The IEA said the stock of installed solar power worldwide will reach 200 gigawatts (GW) next year as China and Japan add vast amounts of new capacity, five years earlier than expected.

“Things have changed very rapidly,” said the agency’s director Maria van der Hoeven.

The pace will then accelerate, reaching a crescendo of 200GW of extra capacity each year from 2025 onwards. This annual addition would be five times Britain’s current electricity use from all energy sources.

This assumes that the world can come up with US$44 trillion of fresh investment on plans to “carbonise the planet” by then. These are staggering sums. Spending on the entire fossil fuels industry is currently US$900 billion a year.

Van der Hoeven said it will take “clear, credible and consistent signals” from government to crank up the two forms of solar power. “Both technologies are very capital intensive: almost all expenditures are made upfront. Lowering the cost of capital is thus of primary importance,” she said.

The agency said “transitional policy support mechanisms” would be needed for a while to ensure that solar reaches critical mass in most markets.

If it all comes together, solar will provide 27 per cent of the world’s power by 2050, with the fastest catch-up in the Middle East, Africa, and Asia.

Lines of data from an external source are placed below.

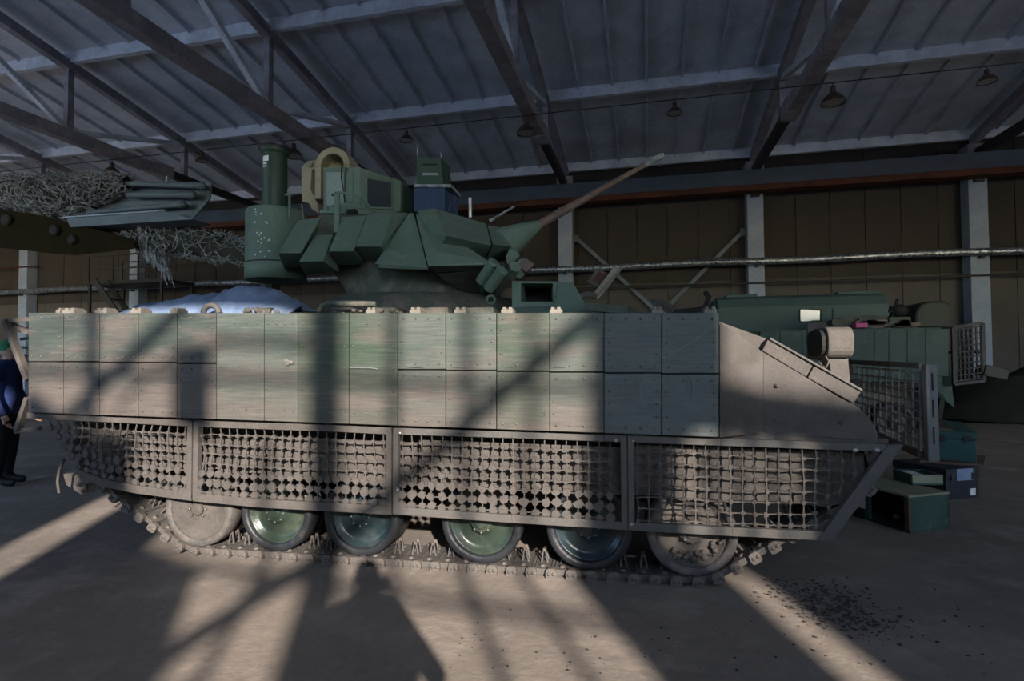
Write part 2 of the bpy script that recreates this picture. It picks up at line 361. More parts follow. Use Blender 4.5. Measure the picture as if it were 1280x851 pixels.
for p, q in (((722,299),(815,384)), ((927,291),(832,386))):
    MB().beam(P(*p, YB-.12), P(*q, YB-.12), .12, .12, (0,1,0)).build('strut', 'brace', e)
OB = Vector((0, YB-.12, 0))
for p, x0 in (((722,299), TX[4]+.24), ((927,291), TX[5]-.24)):
    q = onY(*p, YB-.12); a, c = sorted((q.x, x0)); zc_ = q.z
    MB().box(a-.04 if x0 > q.x else a, c if x0 > q.x else c+.04, YB-.15, YB-.09, zc_-.1, zc_+.14).build('gusset', 'brace', e, OB)
q = onY(823, 389, YB-.12); MB().box(q.x-.25, q.x+.25, YB-.15, YB-.09, 0, q.z+.12).build('foot_post', 'brace', e, OB)
# lamp line
ZC = 7.13; YC = 12.6
e = tag(MB().tube([(x, YC, ZC) for x in [k*.5-22 for k in range(72)]], .014, 5).build('lamp_cable', 'steel_dark'),
        'thin black lamp cable stretched across the hangar under the trusses', 'cable')
lamps = [(140, 206, 1, 'large lamp hanging above the net bundle on the tray'), (367, 178, 1, 'large lamp hanging left of the round tan sight'),
         (658, 152, 1, 'large lamp hanging on the middle truss'), (1041, 113, 1, 'large lamp hanging on the right truss, largest in view'),
         (253, 185, 0, 'small lamp between the two left trusses'), (508, 157, 0, 'small lamp hanging above the square sensor mast'),
         (843, 124, 0, 'small lamp hanging just above the gun muzzle'), (1233, 88, 0, 'small lamp at the upper right edge of the roof')]
for x, y, big, lb in lamps:
    p = onY(x, y, YC); r = .24 if big else .17; k_ = r/.24; top = .42 if big else .30
    e = empty('bell_lamp', (p.x, YC, ZC-.014-top), 0, 'brown enamel '+lb, 'lamp', 'bell lamps along the cable')
    MB().lathe([(.0, r), (.06*k_, r*.93), (.14*k_, r*.68), (.2*k_, r*.36), (.22*k_, .07*k_)], (0,0,0), (0,0,1), 20).build('lamp_shade', 'lampshade', e)
    MB().lathe([(.03*k_, r*.9), (.02*k_, r*.5), (.015, 0)], (0,0,0), (0,0,1), 16).build('lamp_glass', 'lampglass', e)
    MB().tube([(0,0,.21*k_), (0,0,.34*k_)], .06*k_, 10).build('lamp_socket', 'lampshade', e)
    MB().tube([(0,0,.33*k_), (0,0,top)], .012, 6).build('hanger', 'steel_dark', e)

# ------------------------------------------------------------------ the armoured vehicle
VW = 3.3
VROOT = empty('armored_vehicle', VO+EV*(VW/2), VA, 'large tracked armoured vehicle with dusty green side panels, chain net skirts and raised thin gun', 'armored vehicle')
OFF = (0, VW/2, 0)
def V(mb, name, m, parent=None, bevel=0, kind=None): return mb.build(name, m, parent or VROOT, OFF, bevel, kind)
# hull
b = MB()
b.prism([(-3.0,.12,1.10),(2.7,.12,1.10),(2.8,.12,1.2),(2.6,.12,1.38),(2.05,.12,1.70),(-3.0,.12,1.78)], (0,3.06,0))
b.prism([(-2.75,.64,.42),(2.2,.64,.42),(2.85,.64,.75),(2.85,.64,1.1),(-2.95,.64,1.1),(-2.95,.64,.8)], (0,2.02,0))
hull = V(b, 'hull', 'hull')
# side panels
def yb_(x): return 516+(x-35)*31/865
cols = [(35,79,452,'panel_brown'),(79,124,452,'panel_brown'),(124,172.5,453,'panel_brown'),(172.5,221,453,'panel_brown'),(221,270,454,'panel_brown'),
        (270,330,0,'panel_pale'),(330,372,0,'panel_pale'),(372,436,0,'panel_green'),(436,497,0,'panel_green'),
        (497,557,462,'panel_pale'),(557,620.5,463,'panel_pale'),(620.5,687,464,'panel_green'),(687,755,465,'panel_pale'),
        (755,827,466,'panel_blue'),(827,899,467,'panel_blue')]
VP_ = -.06
for x0, x1, ym, m in cols:
    rows = [(391, ym, 'U'), (ym, None, 'L')] if ym else [(391, None, 'F')]
    dv = random.uniform(-.008, .004)
    for y0, y1, rw in rows:
        pts = [T(x0+.5, y0, VP_+dv), T(x1-.5, y0, VP_+dv), T(x1-.5, (y1 or yb_(x1))-.7, VP_+dv), T(x0+.5, (y1 or yb_(x0))-.7, VP_+dv)]
        if y0 != 391:
            pts[0].z -= .004; pts[1].z -= .004
        pn = V(MB().prism(pts, (0,.075,0)), 'armor_panel', m, bevel=.004)
        r = MB()
        tl_, tr_, br_, bl_ = pts
        for u in (.12, .38, .64, .88):
            for t in (.1, .9):
                p = tl_.lerp(tr_, u).lerp(bl_.lerp(br_, u), t)
                if random.random() < .9: r.ico(p+Vector((0,-.002,0)), .0085, 1, (1,.7,1))
        for t in (.3, .5, .7):
            for u in (.08, .92):
                p = tl_.lerp(tr_, u).lerp(bl_.lerp(br_, u), t)
                if random.random() < .75: r.ico(p+Vector((0,-.002,0)), .0085, 1, (1,.7,1))
        V(r, 'rivet_set', 'rivet', pn, kind='stuff')
for x, wd in ((78,5),(91,15),(131,15),(174,14),(222,9),(466,12),(521,14),(577,15),(635,15),(695,15),(821,14),(887,16)):
    p = T(x, 391, -.01); q = T(x+wd/2, 391, -.01); hw = q.x-p.x
    V(MB().box(p.x-hw, p.x+hw, -.05, .06, p.z-.01, p.z+.02).box(p.x-hw*.8, p.x-hw*.2, -.04, .05, p.z+.018, p.z+.036).box(p.x+hw*.2, p.x+hw*.8, -.04, .05, p.z+.018, p.z+.036),
      'mounting_clip', 'clip', bevel=.004)
PN = [o for o in VROOT.children if o.name.startswith('armor_panel')]
def mark(pts, wd, par, m='scratch'):
    mb = MB(); P_ = [T(x, y, VP_-.012) for x, y in pts]
    for a, c in zip(P_[:-1], P_[1:]): mb.beam(a, c, .002, wd, (0,1,0)) if False else mb.obox((a+c)/2, (c-a)/2, (0,.0015,0), Vector((-(c-a).z,0,(c-a).x)).normalized()*wd/2)
    V(mb, 'scratch', m, PN[par])
mark([(800,456),(826,448),(852,435),(872,423),(891,407)], .006, len(PN)-2)
mark([(805,449),(850,436)], .004, len(PN)-2); mark([(760,404),(782,408),(815,406)], .004, len(PN)-4); mark([(760,440),(790,430)], .003, len(PN)-4)
mark([(437,459.5),(463,459.5),(472,461)], .008, 13)
for x in (772,778,790,796,800,842,860,866,884): mark([(x,474+x%5),(x+.6,490+(x*7)%17)], .006, len(PN)-3 if x < 827 else len(PN)-1, 'chalk')
mark([(356,449),(360,452),(366,453)], .022, 12, 'clip'); mark([(357,455),(361,455)], .015, 12, 'clip')
for x in (521,577,640,700): mark([(x-12,458),(x+8,459)], .004, 14)
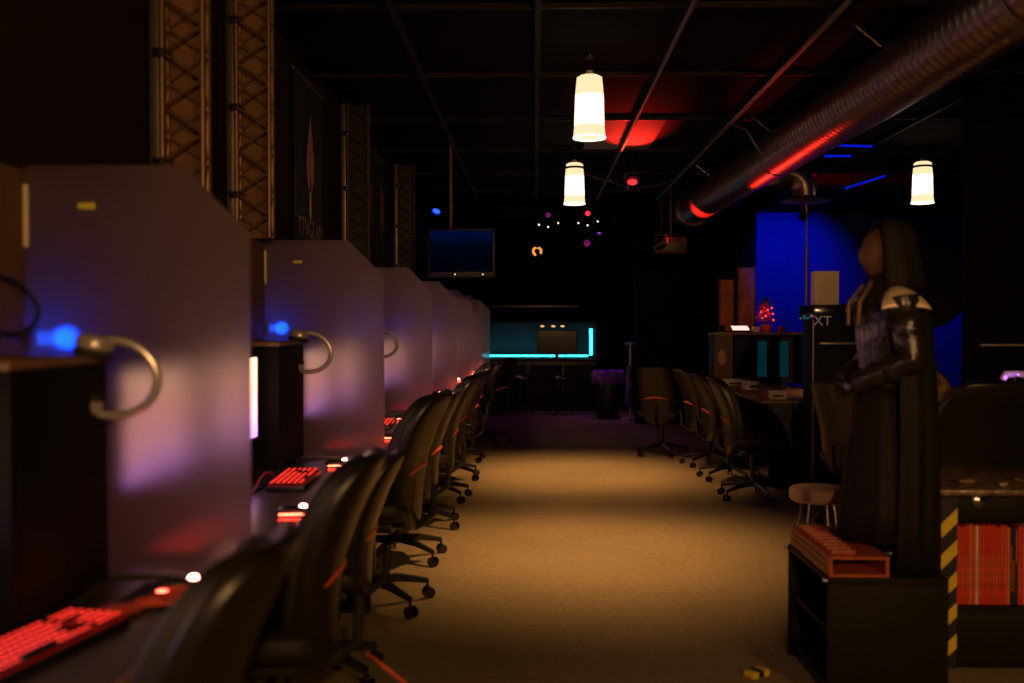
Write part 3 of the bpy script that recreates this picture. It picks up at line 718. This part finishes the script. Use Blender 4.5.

The biggest gains will be in off-grid regions covering 1.3 billion people, which will leapfrog the 20th century model of grid infrastructure just as mobile telephones have swept regions with no fixed lines.

The agency said the best zones for capturing solar rays is between latitudes of 15 to 40 degrees on either side of the equator, and best at higher elevations. Tropical regions tend to be cloudier.

Van der Hoeven said there would be “massive deployment” of solar thermal power after 2025 as utilities take advantage of in-built thermal storage which allows them to store electricity during peak sunshine and release it later at night.

These are typically huge arrays of solar panels in arid areas that concentrate the sun on to receivers. Spain is the world number one, led by Abengoa’s Solaben park in Extremadura.

A new trend is towards “solar-fossil hybridisation” under way in North Africa, Iran, and the US where a solar field is built around a coal plant, with surges of solar output used for steam pressure extraction. These “solar boosters” can cut costs and CO2 emissions at the same time.

The agency said growth of rooftop solar will start to peak once it has saturated power grids and driven down wholesale electricity prices. This assumes that there is no major breakthrough in battery storage costs, yet fresh research in the US and Japan suggests that this too could change very fast.

Organic flow batteries using quinones — abundant in rhubarb — may ultimately displace the current generation of high-cost batteries requiring rare metals.

Any such shift could lead to total self-sufficiency for households in warm dry climates, triggering a general stampede away from the grid.